Perth, March 6, 2026, 14:06 AWST
- Woodside has reported issuing 643,995 fresh unquoted “rights” linked to executive incentive plans.
- Acting CEO Liz Westcott, plus three other senior managers, were on the list of recipients.
- The company pointed out it used its ASX Listing Rule 7.1 capacity—doing so without getting shareholder approval.
Woodside Energy Group Ltd on Friday reported in an ASX filing that it has granted 643,995 unquoted equity “rights” to employees through its incentive plans. 1
This grant stands out, with the stock drawing scrutiny as the company works to secure its leadership bench during major initiatives and the ongoing CEO search.

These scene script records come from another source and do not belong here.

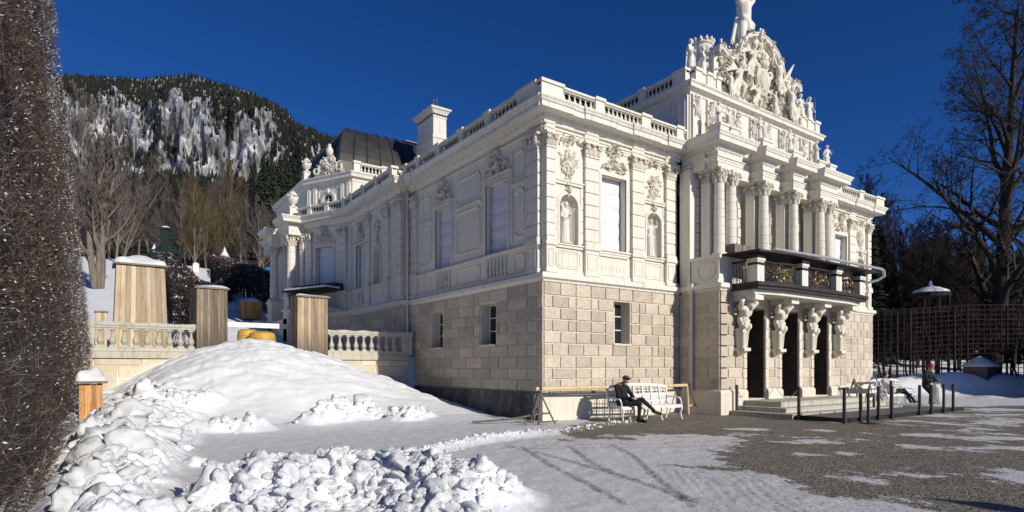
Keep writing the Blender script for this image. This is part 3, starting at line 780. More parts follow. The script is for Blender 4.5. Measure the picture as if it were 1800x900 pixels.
# ------------------------------------------------------------------ clipped hedge close to the camera
def quads_cloud(name, P, Dn, L, W, mt, parent, rs, origin):
    # P positions, Dn directions; thin leaf or twig blades, two-sided
    n = len(P); rg = np.random.RandomState(rs)
    o = rg.normal(size=(n, 3)); o -= Dn * (o * Dn).sum(1)[:, None]; o /= np.linalg.norm(o, axis=1)[:, None]
    a = P - Dn * L[:, None] / 2; b = P + Dn * L[:, None] / 2; m_ = (a + b) / 2 + np.cross(Dn, o) * (L * .12)[:, None]
    V = np.empty((n, 4, 3)); V[:, 0] = a; V[:, 1] = m_ + o * W[:, None]; V[:, 2] = b; V[:, 3] = m_ - o * W[:, None]
    V = V.reshape(-1, 3) - np.array(origin)
    me = D.meshes.new(name); me.vertices.add(len(V)); me.vertices.foreach_set('co', V.astype(np.float32).ravel())
    q = np.arange(4 * n, dtype=np.int32); me.loops.add(4 * n); me.loops.foreach_set('vertex_index', q)
    me.polygons.add(n); me.polygons.foreach_set('loop_start', np.arange(0, 4 * n, 4, dtype=np.int32)); me.polygons.foreach_set('loop_total', np.full(n, 4, np.int32))
    me.update(calc_edges=True); me.materials.append(mt)
    return link(name, me, parent)
def hedge_face(y, z): return -11.50 + (y + 5) / 13 * .68 - .092 * z - .15 * np.clip(2.2 - z, 0, 2.2) * np.clip((y + 2) / 8, 0, 1)
rg = np.random.RandomState(4)
hz = thing('clipped_hedge', (-12.6, 1.0, 0), 'tall clipped beech hedge with frosted twigs close at the left edge', 'hedge')
N1 = 50000
y = rg.uniform(-7.5, 8.0, N1); z = rg.uniform(.0, 12.5, N1)
hole = vnoise(y * 1.6, z * 1.6, 5)
dep = rg.exponential(.13, N1) * (1 + 1.8 * (hole > .58))
wav = .09 * fbm(y * .9, z * .9, 6, 4)
dent = sstep(.52, .72, vnoise(y * 2.2, z * 1.8, 25)); x = hedge_face(y, z) - dep + wav - .22 * dent * rg.uniform(size=N1)
keep1 = rg.uniform(size=N1) > .55 * dent; x, y, z = x[keep1], y[keep1], z[keep1]; N1 = len(x)
Dn = np.stack([np.abs(rg.normal(.7, .5, N1)), rg.normal(-.5, .75, N1), rg.normal(.35, .6, N1)], 1); Dn /= np.linalg.norm(Dn, axis=1)[:, None]
P = np.stack([x, y, z], 1)
quads_cloud('twigs', P, Dn, rg.uniform(.06, .34, N1), rg.uniform(.002, .0065, N1), M['hedge_twig'], hz, 1, (-12.6, 1, 0))
sel = rg.uniform(size=N1) < .42
quads_cloud('twigs', P[sel] + np.array([.02, .01, .0]), Dn[sel], rg.uniform(.10, .42, sel.sum()), rg.uniform(.0018, .0045, sel.sum()), M['hedge_grey'], hz, 9, (-12.6, 1, 0))
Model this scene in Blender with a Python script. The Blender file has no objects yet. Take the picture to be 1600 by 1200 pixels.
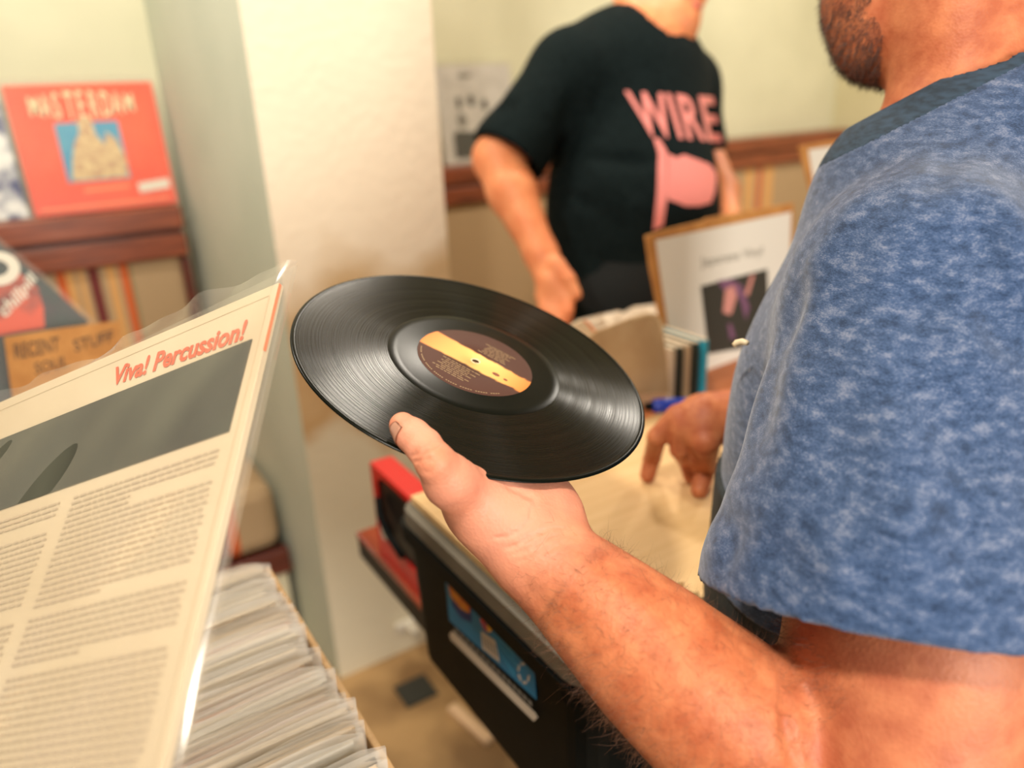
import bpy, bmesh, math, random
import numpy as np
from mathutils import Vector, Matrix
from mathutils.bvhtree import BVHTree
random.seed(7); rng = np.random.default_rng(7)
S = bpy.context.scene; COL = S.collection
# ------------------------------------------------------------------ camera
F = 1200.0; PITCH = math.radians(21); ROLL = math.radians(2.4); CH = 1.45
cam_d = bpy.data.cameras.new('camera'); cam = bpy.data.objects.new('camera', cam_d); COL.objects.link(cam)
S.camera = cam
cam_d.sensor_width = 36; cam_d.lens = 36 * F / 1600; cam_d.clip_start = 0.02
cam_d.dof.use_dof = True; cam_d.dof.focus_distance = 0.57; cam_d.dof.aperture_fstop = 2.7
fw = np.array([0, math.cos(PITCH), -math.sin(PITCH)]); u0 = np.array([0, math.sin(PITCH), math.cos(PITCH)]); r0 = np.array([1., 0, 0])
cr = r0 * math.cos(-ROLL) + u0 * math.sin(-ROLL); cu = -r0 * math.sin(-ROLL) + u0 * math.cos(-ROLL)
CP = np.array([0, 0, CH])
M = Matrix.Identity(4)
for i in range(3): M[i][0] = cr[i]; M[i][1] = cu[i]; M[i][2] = -fw[i]; M[i][3] = CP[i]
cam.matrix_world = M
# ------------------------------------------------------------------ world, lights, exposure
S.view_settings.view_transform = 'Standard'; S.view_settings.look = 'None'
S.view_settings.gamma = 1; S.view_settings.use_curve_mapping = False; S.view_settings.exposure = 0.08
W = bpy.data.worlds.new('world'); S.world = W; W.use_nodes = True
W.node_tree.nodes['Background'].inputs[0].default_value = (1.0, .96, .88, 1); W.node_tree.nodes['Background'].inputs[1].default_value = .24
def area(name, loc, target, size, power, col, shape='SQUARE', sy=None):
    l = bpy.data.lights.new(name, 'AREA'); l.size = size; l.energy = power; l.color = col; l.shape = shape
    if sy: l.shape = 'RECTANGLE'; l.size_y = sy
    o = bpy.data.objects.new(name, l); COL.objects.link(o); o.location = loc
    o.rotation_euler = (Vector(target) - Vector(loc)).to_track_quat('-Z', 'Y').to_euler(); return o
area('ceiling_lamp_light', (-.30, -.25, 2.52), (0, .8, .9), .15, 25, (1, .92, .80), 'DISK')
area('window_light', (1.35, -1.55, 1.50), (.25, .5, 1.15), .7, 62, (1, .96, .89), sy=.9)
area('far_lamp_light', (.2, 1.9, 2.52), (.2, 2.0, 0), .2, 12, (1, .91, .78), 'DISK')
area('corner_fill_light', (1.55, 2.65, 2.52), (1.5, 3.0, 0), .2, 24, (1, .92, .80), 'DISK')  # extra light, added to brighten the back wall at right
area('side_lamp_light', (-.80, 1.25, 2.52), (-.8, 1.6, .9), .12, 12, (1, .93, .82), 'DISK')
# ------------------------------------------------------------------ pixel helpers (a pixel plus a real distance gives a point)
YAW = math.radians(32)
U = np.array([math.cos(YAW), math.sin(YAW), 0]); V = np.array([-math.sin(YAW), math.cos(YAW), 0]); ZZ = np.array([0, 0, 1.])
def ray(px, py): return cr * (px - 800) / F + cu * (600 - py) / F + fw
def D(px, py, d): return CP + ray(px, py) * d
def atz(px, py, z): q = ray(px, py); return CP + q * (z - CH) / q[2]
def atU(px, py, a): q = ray(px, py); return CP + q * (a / (q @ U))
def atV(px, py, a): q = ray(px, py); return CP + q * (a / (q @ V))
def W3(u, v, z): return U * u + V * v + ZZ * z
def unit(a): a = np.array(a, float); return a / np.linalg.norm(a)
# ------------------------------------------------------------------ materials
def nmat(name):
    m = bpy.data.materials.new(name); m.use_nodes = True; nt = m.node_tree
    return m, nt, nt.nodes['Principled BSDF']
def lin(c):
    if max(c) <= 1: return tuple(c) + (1,)
    f = lambda x: (x / 255 / 12.92) if x / 255 <= .04045 else ((x / 255 + .055) / 1.055) ** 2.4
    return tuple(f(x) for x in c) + (1,)
def mat(name, c, rough=.6, c2=None, scale=20, detail=4, bump=0, bscale=None, spec=.5, stretch=None, metal=0, coat=0, sss=0, ramp=(.35, .65), sheen=0):
    m, nt, p = nmat(name)
    p.inputs['Roughness'].default_value = rough; p.inputs['Metallic'].default_value = metal
    p.inputs['Specular IOR Level'].default_value = spec; p.inputs['Coat Weight'].default_value = coat
    if sheen: p.inputs['Sheen Weight'].default_value = sheen
    if sss:
        p.inputs['Subsurface Weight'].default_value = sss; p.inputs['Subsurface Scale'].default_value = .01
        p.inputs['Subsurface Radius'].default_value = (1, .35, .2)
    p.inputs['Base Color'].default_value = lin(c)
    tc = nt.nodes.new('ShaderNodeTexCoord'); src = tc.outputs['Object']
    if stretch:
        mp = nt.nodes.new('ShaderNodeMapping'); mp.inputs['Scale'].default_value = stretch
        nt.links.new(src, mp.inputs[0]); src = mp.outputs[0]
    if c2 is not None:
        n = nt.nodes.new('ShaderNodeTexNoise'); n.inputs['Scale'].default_value = scale; n.inputs['Detail'].default_value = detail
        r = nt.nodes.new('ShaderNodeValToRGB'); r.color_ramp.elements[0].position = ramp[0]; r.color_ramp.elements[1].position = ramp[1]
        r.color_ramp.elements[0].color = lin(c); r.color_ramp.elements[1].color = lin(c2)
        nt.links.new(src, n.inputs[0]); nt.links.new(n.outputs[0], r.inputs[0]); nt.links.new(r.outputs[0], p.inputs['Base Color'])
    if bump:
        n = nt.nodes.new('ShaderNodeTexNoise'); n.inputs['Scale'].default_value = bscale or scale * 3; n.inputs['Detail'].default_value = 3
        b = nt.nodes.new('ShaderNodeBump'); b.inputs['Strength'].default_value = bump; b.inputs['Distance'].default_value = .002
        nt.links.new(src, n.inputs[0]); nt.links.new(n.outputs[0], b.inputs['Height']); nt.links.new(b.outputs[0], p.inputs['Normal'])
    return m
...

Even modest equity awards can spark dilution concerns.
The timing coincides with Liz Westcott still in the acting CEO role, raising questions for investors about whether executive compensation is actually linked to results or just aimed at keeping people around. That information typically factors into shareholder votes during annual meetings and often draws wider governance attention.
The filing splits up the 643,995 rights across a number of tranches, all dated March 2. Under the FY2025 Executive Incentive Scheme, Daniel Kalms picked up 25,139 rights, Mark Abbotsford received 23,792, Graham Tiver was allocated 29,509, and Westcott got 28,674. 1
The same filing listed bigger “prospective” allocations for the FY2026 long-term incentive part of Variable Annual Reward: Westcott is in line for 155,908 rights, Tiver for 111,173, Kalms gets 90,478, while Abbotsford appears with 85,479.
In a separate move, Kalms, Abbotsford, and Tiver each received a one-off retention award of 31,281 rights under Woodside’s Supplementary Woodside Equity Plan. According to the form, these awards are tied to service conditions, not performance hurdles.
The rights themselves aren’t listed or traded on the exchange. Each right is set up to convert into a fully paid Woodside ordinary share after a vesting period, provided the conditions are satisfied. According to the filing, there’s nothing to pay on vesting, and these retention rights don’t give holders voting power or dividends until they vest.
The filing shows the company leaned on its headroom under ASX Listing Rule 7.1, which caps the volume of new securities that can hit the market without first getting shareholder signoff. 1
Woodside now lists 1,901,100,143 ordinary shares on issue following the deal. Should every one of the 643,995 rights vest and convert to shares, the resulting dilution would land at roughly 0.03% of that total, per the same filing. 1
Woodside’s shares listed in New York barely budged, holding at $21.87 in U.S. trading.
There’s a hitch: incentive rights don’t always stick. Sometimes the targets aren’t hit, execs exit, or boards step in to reset—or even claw back—awards, all dictated by the plan’s fine print. If shareholders see payouts diverging from actual returns, they’re known to object.
Woodside tapped Westcott as acting CEO in December, following Meg O’Neill’s exit to lead bp, according to the company. Back then, chair Richard Goyder told the market the board aimed to name a permanent chief “in the first quarter of 2026.”